That old classics debate

by Jane

Plays change over time, usually for the worse.  Ten-year-old plays have a way of seeming talky, while twenty-year-old plays often sound like school boys late for assembly, briming with over-elaborate explanations.  Over twenty, reputation is up for grabs: it’s classic status or bust.  That is what ‘classic’ means: that a play can change its meaning and survive.

–  Richard Eyre & Nicolas Wright (2000) Changing Stages: A View
of British Thetare in the 20th Century,
Bloomsbury, London, p253
(Emphasis mine.)

When I came across this paragraph I think I re-read it a good three or four times, just letting it sink in.  I think this is the most perfect description of a classic text I’ve come across.  That a classic is that thing which still rests with gravity on our society, no matter how society has moved on from the situation at hand.

I do fear some texts which were perhaps still relevant with changed meaning twenty years ago are no-longer, but they have been decreed as classics and now can’t be touched.  The danger is, I feel, theatre moving from a classic in which we can still derive meaning, to a museum piece – a curious relic of a time which was, but with no pertinent baring on our current lives.  Yes, one which perhaps greatly influenced modern playwrights; but then perhaps it is their turn on the stage, in that great living beast which is theatre.

Looking at the Penguin Classics book range today, trying to choose my next fiction book after finishing the mammoth essay which was Changing Stages, I was again struck by the thought that while I have such choice and freedom over the novels and non-fiction texts I read and am exposed to, I have such limited choice over the plays I see.  Not that anyone is dictating to me you must see this, you cannot see that (although my wallet sometimes has a say), but in that the limits of theatre – that it must (or at least really should) be made by a talented and highly skilled group of people, coming together in a particular time and a particular place – places limits on the reach that an audience can have.  The smaller the place, the higher the limits.  So while I can walk in to bookshops and libraries in Adelaide and choose between literally millions of books, or failing that, find the world of literature just a mouse click away, my theatrical choices in Adelaide in any given year are limited within the hundreds.

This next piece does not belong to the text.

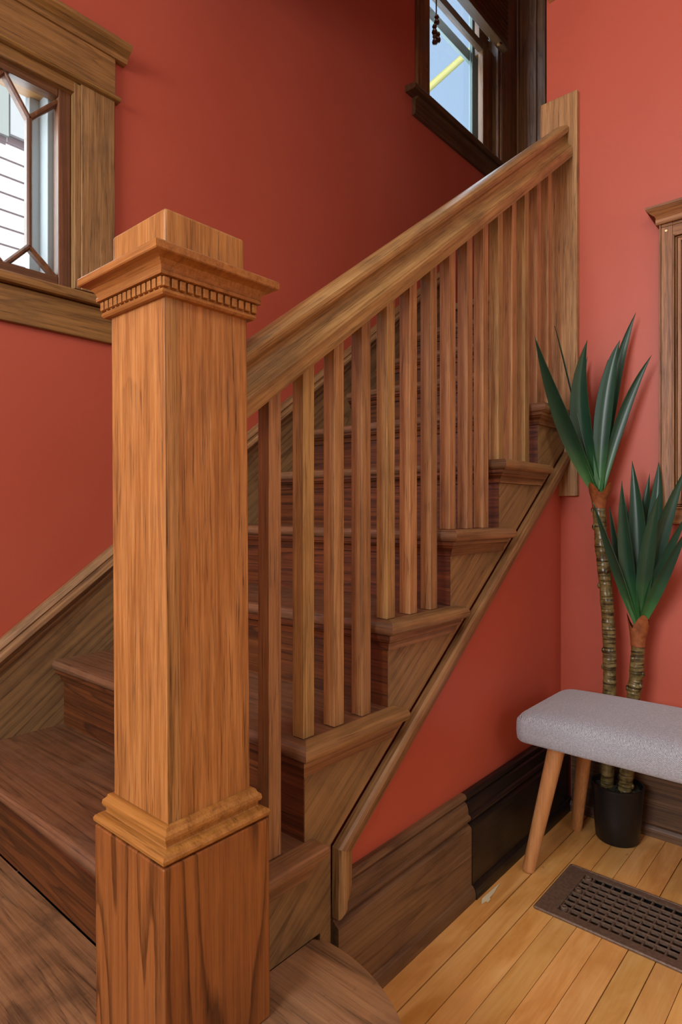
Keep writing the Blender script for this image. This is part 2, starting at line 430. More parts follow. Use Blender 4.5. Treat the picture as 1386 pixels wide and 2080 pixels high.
# ceiling over the hall, open above the stair
bm = bmesh.new(); box(bm, -2.75, 1.22, -2.75, WL + .1, ZC, ZC + .2); box(bm, 1.22, XW + .05, -2.75, .79, ZC, ZC + .2)
box(bm, -2.75, 3.95, -2.75, WL + .17, 5.2, 5.35)
struct(obj('ceiling', bm, M['ceil']))
bm = bmesh.new(); box(bm, 1.12, 1.22, .79, WL, ZC + .2, 5.2); box(bm, 1.22, XW, .69, .79, ZC + .2, 5.2)
struct(obj('wall_stairwell', bm, M['red']))

# strip floor, boards along x
bm = bmesh.new(); lay = bm.faces.layers.float.new('plank')
edges = [.80, .729] + [.729 - .0582 * k for k in range(1, 59)]
for r_, (yt, yb) in enumerate(zip(edges, edges[1:])):
    rr = random.Random(r_ * 31 + 5)
    j = [-2.75, -1.6 + rr.uniform(-.5, .5), -.2 + rr.uniform(-.4, .4), XW + .02]
    if abs(yt - (.729 - .0582 * 3)) < .01: j = [-2.75, -1.2, .1, 1.30, XW + .02]
    if r_ % 5 == 4: j = [-2.75, -1.0, .5, XW + .02]
    g0 = .0016 if r_ in (0, 1, 6) else .0007
    for a, b in zip(j, j[1:]):
        segs = [(a, b)]
        if .613 + .002 >= yt > .323 and a < 1.505 and b > 1.725: segs = [(a, 1.505), (1.725, b)]
        pv = rr.random()
        for x0, x1 in segs:
            n0 = len(bm.faces); box(bm, x0 + .0005, x1 - .0005, yb + g0, yt - g0, -.012, 0)
            bm.faces.ensure_lookup_table()
            for f in bm.faces[n0:]: f[lay] = pv
n0 = len(bm.faces)
for x0, x1, y0, y1 in ((-2.75, 1.505, -2.75, .80), (1.725, 2.2, -2.75, .80), (1.505, 1.725, .613, .80), (1.505, 1.725, -2.75, .3222)):
    box(bm, x0, x1, y0, y1, -.03, -.008)
bm.faces.ensure_lookup_table()
for f in bm.faces[n0:]: f.material_index = 1
fl = struct(obj('floor', bm, None, mats=[M['floor'], M['subfloor']]))
struct(obj('floor_under_stair', B(-2.75, 3.9, .80, WL, -.03, -.001), M['subfloor']))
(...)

I don’t quite know what this means for my theatrical education.  Should the selection of what texts I see be deferred over to experts?  Does this expand the shows I would see outside of my own tastes and world?  Or does it simply narrow it into the world view of a few select people?

I have very little patience for bad literature (or even mildly adequate literature): I won’t read it, and by many people’s standards I probably don’t give it a fair chance at all.  But when there are so many millions of books I have never read, nor will never get to read, why waste even a chapter on a book or an author I’m not enjoying?  But I can’t look at a theatre season, or, worse, sit in an audience and think yeah, I’d chuck this one away.  In the scheme of things I suspect this is a good thing: forcing me to judge things on their merits as a complete work rather than a couple of pages, but then there is always going to be that feeling, particularly starting the year, looking at theatre brochures and fringe guides and thinking but what am I missing?

What old texts could be standing upon these plays, but haven’t been decreed a ‘classic’ by the powers that be?  What new texts aren’t getting a look in edgewise?  The theatrical offerings in this year’s Fringe are outstandingly poor – hopefully some gems, and there is a few I have my eye on – and, to be completely honest, I’m not looking forward to the rest of the year with the feverishness I have come to expect from myself.

Could I have done a better job?  I doubt it. But that is the curious nature of the beast: we’ll never know, we’ll never get to choose, we just have to hope that the people doing the choosing are the best people for the job.

Now if you’ll excuse me, my Penguin Classic We Have Always Lived In The Castle and I need to get better acquainted.  This isn’t what I set out to write about at all.